Entries with scene source code:
◆ ◆ ◆ ◆ ◆ ◆ ◆
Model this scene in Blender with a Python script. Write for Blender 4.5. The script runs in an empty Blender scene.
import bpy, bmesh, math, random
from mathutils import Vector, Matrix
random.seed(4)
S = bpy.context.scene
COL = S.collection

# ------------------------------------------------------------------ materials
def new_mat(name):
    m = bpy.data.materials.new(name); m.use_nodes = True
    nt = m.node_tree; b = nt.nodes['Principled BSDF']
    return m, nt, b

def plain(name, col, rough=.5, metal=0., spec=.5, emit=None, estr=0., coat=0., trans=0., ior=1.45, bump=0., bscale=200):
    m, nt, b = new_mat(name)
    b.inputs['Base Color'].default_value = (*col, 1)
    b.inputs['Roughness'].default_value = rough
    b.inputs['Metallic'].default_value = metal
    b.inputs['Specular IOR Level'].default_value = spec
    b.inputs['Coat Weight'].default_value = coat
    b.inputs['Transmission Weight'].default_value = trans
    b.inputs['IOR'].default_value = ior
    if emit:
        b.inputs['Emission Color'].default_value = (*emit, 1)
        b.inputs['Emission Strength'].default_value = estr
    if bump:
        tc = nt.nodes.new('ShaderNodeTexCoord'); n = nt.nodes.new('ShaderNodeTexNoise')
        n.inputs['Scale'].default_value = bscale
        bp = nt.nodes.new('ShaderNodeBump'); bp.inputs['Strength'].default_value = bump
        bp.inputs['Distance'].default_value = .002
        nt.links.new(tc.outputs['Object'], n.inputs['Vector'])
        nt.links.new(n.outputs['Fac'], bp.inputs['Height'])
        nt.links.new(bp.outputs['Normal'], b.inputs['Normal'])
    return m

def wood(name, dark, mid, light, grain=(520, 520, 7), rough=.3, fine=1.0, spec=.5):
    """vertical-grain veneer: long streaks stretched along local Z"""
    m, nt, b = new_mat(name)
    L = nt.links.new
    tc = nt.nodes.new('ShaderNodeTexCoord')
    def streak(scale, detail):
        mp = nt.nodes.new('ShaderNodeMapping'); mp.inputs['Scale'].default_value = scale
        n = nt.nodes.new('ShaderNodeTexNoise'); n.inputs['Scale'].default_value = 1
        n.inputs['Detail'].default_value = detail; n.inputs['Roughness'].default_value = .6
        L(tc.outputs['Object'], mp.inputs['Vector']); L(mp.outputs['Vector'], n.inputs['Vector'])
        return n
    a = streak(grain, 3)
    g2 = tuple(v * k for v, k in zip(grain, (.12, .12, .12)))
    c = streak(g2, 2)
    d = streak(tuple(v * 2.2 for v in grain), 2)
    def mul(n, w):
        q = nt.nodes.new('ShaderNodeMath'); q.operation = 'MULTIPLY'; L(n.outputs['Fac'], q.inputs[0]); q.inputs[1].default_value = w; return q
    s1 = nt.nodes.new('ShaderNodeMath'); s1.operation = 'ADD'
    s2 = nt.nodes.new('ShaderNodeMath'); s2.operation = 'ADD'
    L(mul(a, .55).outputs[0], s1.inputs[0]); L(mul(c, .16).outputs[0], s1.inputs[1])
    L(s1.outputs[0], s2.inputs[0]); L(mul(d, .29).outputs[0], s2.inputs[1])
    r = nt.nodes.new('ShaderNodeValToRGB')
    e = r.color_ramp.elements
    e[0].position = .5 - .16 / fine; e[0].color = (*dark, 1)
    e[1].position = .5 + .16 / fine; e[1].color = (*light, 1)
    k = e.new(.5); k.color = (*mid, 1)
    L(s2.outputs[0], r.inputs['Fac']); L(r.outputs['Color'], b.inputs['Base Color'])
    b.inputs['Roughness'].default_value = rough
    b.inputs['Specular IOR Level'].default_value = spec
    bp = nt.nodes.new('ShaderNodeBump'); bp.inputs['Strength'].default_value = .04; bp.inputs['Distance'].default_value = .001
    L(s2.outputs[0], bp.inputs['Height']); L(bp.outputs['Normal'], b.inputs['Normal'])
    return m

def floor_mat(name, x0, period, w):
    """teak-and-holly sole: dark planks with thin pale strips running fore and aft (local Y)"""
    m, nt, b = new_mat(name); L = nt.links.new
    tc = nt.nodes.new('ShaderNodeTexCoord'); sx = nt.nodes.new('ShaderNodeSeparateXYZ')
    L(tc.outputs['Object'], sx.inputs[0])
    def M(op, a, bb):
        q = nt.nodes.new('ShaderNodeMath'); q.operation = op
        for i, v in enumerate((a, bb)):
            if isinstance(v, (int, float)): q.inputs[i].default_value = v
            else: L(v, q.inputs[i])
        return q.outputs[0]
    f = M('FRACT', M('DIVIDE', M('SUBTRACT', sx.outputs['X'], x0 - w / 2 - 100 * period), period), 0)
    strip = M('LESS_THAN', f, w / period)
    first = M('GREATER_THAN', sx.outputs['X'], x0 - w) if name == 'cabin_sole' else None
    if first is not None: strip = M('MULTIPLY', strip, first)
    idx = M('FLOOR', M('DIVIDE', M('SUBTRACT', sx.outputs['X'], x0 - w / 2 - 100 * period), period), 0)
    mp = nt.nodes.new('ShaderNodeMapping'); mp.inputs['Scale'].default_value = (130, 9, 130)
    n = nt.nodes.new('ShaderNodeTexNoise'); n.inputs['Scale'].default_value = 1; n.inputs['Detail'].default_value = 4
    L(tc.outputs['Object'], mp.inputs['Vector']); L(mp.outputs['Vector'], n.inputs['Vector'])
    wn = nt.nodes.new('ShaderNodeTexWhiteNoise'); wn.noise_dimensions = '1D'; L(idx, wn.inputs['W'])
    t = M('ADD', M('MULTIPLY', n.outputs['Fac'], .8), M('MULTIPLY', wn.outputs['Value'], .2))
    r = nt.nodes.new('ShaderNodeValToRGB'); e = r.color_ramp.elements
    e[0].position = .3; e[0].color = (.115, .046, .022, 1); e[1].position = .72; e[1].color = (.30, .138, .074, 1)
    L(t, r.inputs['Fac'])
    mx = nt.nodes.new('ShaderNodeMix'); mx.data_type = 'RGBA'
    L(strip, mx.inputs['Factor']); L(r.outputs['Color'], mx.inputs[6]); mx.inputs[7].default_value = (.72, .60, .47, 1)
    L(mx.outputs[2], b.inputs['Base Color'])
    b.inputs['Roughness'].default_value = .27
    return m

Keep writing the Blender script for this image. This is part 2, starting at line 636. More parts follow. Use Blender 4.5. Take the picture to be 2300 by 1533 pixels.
◆ ◆ ◆ ◆ ◆ ◆ ◆
GIVEN EXERCISE -
Write out the listing once more, matching it exactly.

RESPONSE BELOW -
Model this scene in Blender with a Python script. Write for Blender 4.5. The script runs in an empty Blender scene.
import bpy, bmesh, math, random
from mathutils import Vector, Matrix
random.seed(4)
S = bpy.context.scene
COL = S.collection

# ------------------------------------------------------------------ materials
def new_mat(name):
    m = bpy.data.materials.new(name); m.use_nodes = True
    nt = m.node_tree; b = nt.nodes['Principled BSDF']
    return m, nt, b

def plain(name, col, rough=.5, metal=0., spec=.5, emit=None, estr=0., coat=0., trans=0., ior=1.45, bump=0., bscale=200):
    m, nt, b = new_mat(name)
    b.inputs['Base Color'].default_value = (*col, 1)
    b.inputs['Roughness'].default_value = rough
    b.inputs['Metallic'].default_value = metal
    b.inputs['Specular IOR Level'].default_value = spec
    b.inputs['Coat Weight'].default_value = coat
    b.inputs['Transmission Weight'].default_value = trans
    b.inputs['IOR'].default_value = ior
    if emit:
        b.inputs['Emission Color'].default_value = (*emit, 1)
        b.inputs['Emission Strength'].default_value = estr
    if bump:
        tc = nt.nodes.new('ShaderNodeTexCoord'); n = nt.nodes.new('ShaderNodeTexNoise')
        n.inputs['Scale'].default_value = bscale
        bp = nt.nodes.new('ShaderNodeBump'); bp.inputs['Strength'].default_value = bump
        bp.inputs['Distance'].default_value = .002
        nt.links.new(tc.outputs['Object'], n.inputs['Vector'])
        nt.links.new(n.outputs['Fac'], bp.inputs['Height'])
        nt.links.new(bp.outputs['Normal'], b.inputs['Normal'])
    return m

def wood(name, dark, mid, light, grain=(520, 520, 7), rough=.3, fine=1.0, spec=.5):
    """vertical-grain veneer: long streaks stretched along local Z"""
    m, nt, b = new_mat(name)
    L = nt.links.new
    tc = nt.nodes.new('ShaderNodeTexCoord')
    def streak(scale, detail):
        mp = nt.nodes.new('ShaderNodeMapping'); mp.inputs['Scale'].default_value = scale
        n = nt.nodes.new('ShaderNodeTexNoise'); n.inputs['Scale'].default_value = 1
        n.inputs['Detail'].default_value = detail; n.inputs['Roughness'].default_value = .6
        L(tc.outputs['Object'], mp.inputs['Vector']); L(mp.outputs['Vector'], n.inputs['Vector'])
        return n
    a = streak(grain, 3)
    g2 = tuple(v * k for v, k in zip(grain, (.12, .12, .12)))
    c = streak(g2, 2)
    d = streak(tuple(v * 2.2 for v in grain), 2)
    def mul(n, w):
        q = nt.nodes.new('ShaderNodeMath'); q.operation = 'MULTIPLY'; L(n.outputs['Fac'], q.inputs[0]); q.inputs[1].default_value = w; return q
    s1 = nt.nodes.new('ShaderNodeMath'); s1.operation = 'ADD'
    s2 = nt.nodes.new('ShaderNodeMath'); s2.operation = 'ADD'
    L(mul(a, .55).outputs[0], s1.inputs[0]); L(mul(c, .16).outputs[0], s1.inputs[1])
    L(s1.outputs[0], s2.inputs[0]); L(mul(d, .29).outputs[0], s2.inputs[1])
    r = nt.nodes.new('ShaderNodeValToRGB')
    e = r.color_ramp.elements
    e[0].position = .5 - .16 / fine; e[0].color = (*dark, 1)
    e[1].position = .5 + .16 / fine; e[1].color = (*light, 1)
    k = e.new(.5); k.color = (*mid, 1)
    L(s2.outputs[0], r.inputs['Fac']); L(r.outputs['Color'], b.inputs['Base Color'])
    b.inputs['Roughness'].default_value = rough
    b.inputs['Specular IOR Level'].default_value = spec
    bp = nt.nodes.new('ShaderNodeBump'); bp.inputs['Strength'].default_value = .04; bp.inputs['Distance'].default_value = .001
    L(s2.outputs[0], bp.inputs['Height']); L(bp.outputs['Normal'], b.inputs['Normal'])
    return m

def floor_mat(name, x0, period, w):
    """teak-and-holly sole: dark planks with thin pale strips running fore and aft (local Y)"""
    m, nt, b = new_mat(name); L = nt.links.new
    tc = nt.nodes.new('ShaderNodeTexCoord'); sx = nt.nodes.new('ShaderNodeSeparateXYZ')
    L(tc.outputs['Object'], sx.inputs[0])
    def M(op, a, bb):
        q = nt.nodes.new('ShaderNodeMath'); q.operation = op
        for i, v in enumerate((a, bb)):
            if isinstance(v, (int, float)): q.inputs[i].default_value = v
            else: L(v, q.inputs[i])
        return q.outputs[0]
    f = M('FRACT', M('DIVIDE', M('SUBTRACT', sx.outputs['X'], x0 - w / 2 - 100 * period), period), 0)
    strip = M('LESS_THAN', f, w / period)
    first = M('GREATER_THAN', sx.outputs['X'], x0 - w) if name == 'cabin_sole' else None
    if first is not None: strip = M('MULTIPLY', strip, first)
    idx = M('FLOOR', M('DIVIDE', M('SUBTRACT', sx.outputs['X'], x0 - w / 2 - 100 * period), period), 0)
    mp = nt.nodes.new('ShaderNodeMapping'); mp.inputs['Scale'].default_value = (130, 9, 130)
    n = nt.nodes.new('ShaderNodeTexNoise'); n.inputs['Scale'].default_value = 1; n.inputs['Detail'].default_value = 4
    L(tc.outputs['Object'], mp.inputs['Vector']); L(mp.outputs['Vector'], n.inputs['Vector'])
    wn = nt.nodes.new('ShaderNodeTexWhiteNoise'); wn.noise_dimensions = '1D'; L(idx, wn.inputs['W'])
    t = M('ADD', M('MULTIPLY', n.outputs['Fac'], .8), M('MULTIPLY', wn.outputs['Value'], .2))
    r = nt.nodes.new('ShaderNodeValToRGB'); e = r.color_ramp.elements
    e[0].position = .3; e[0].color = (.115, .046, .022, 1); e[1].position = .72; e[1].color = (.30, .138, .074, 1)
    L(t, r.inputs['Fac'])
    mx = nt.nodes.new('ShaderNodeMix'); mx.data_type = 'RGBA'
    L(strip, mx.inputs['Factor']); L(r.outputs['Color'], mx.inputs[6]); mx.inputs[7].default_value = (.72, .60, .47, 1)
    L(mx.outputs[2], b.inputs['Base Color'])
    b.inputs['Roughness'].default_value = .27
    return m

Keep writing the Blender script for this image. This is part 2, starting at line 636. More parts follow. Use Blender 4.5. Take the picture to be 2300 by 1533 pixels.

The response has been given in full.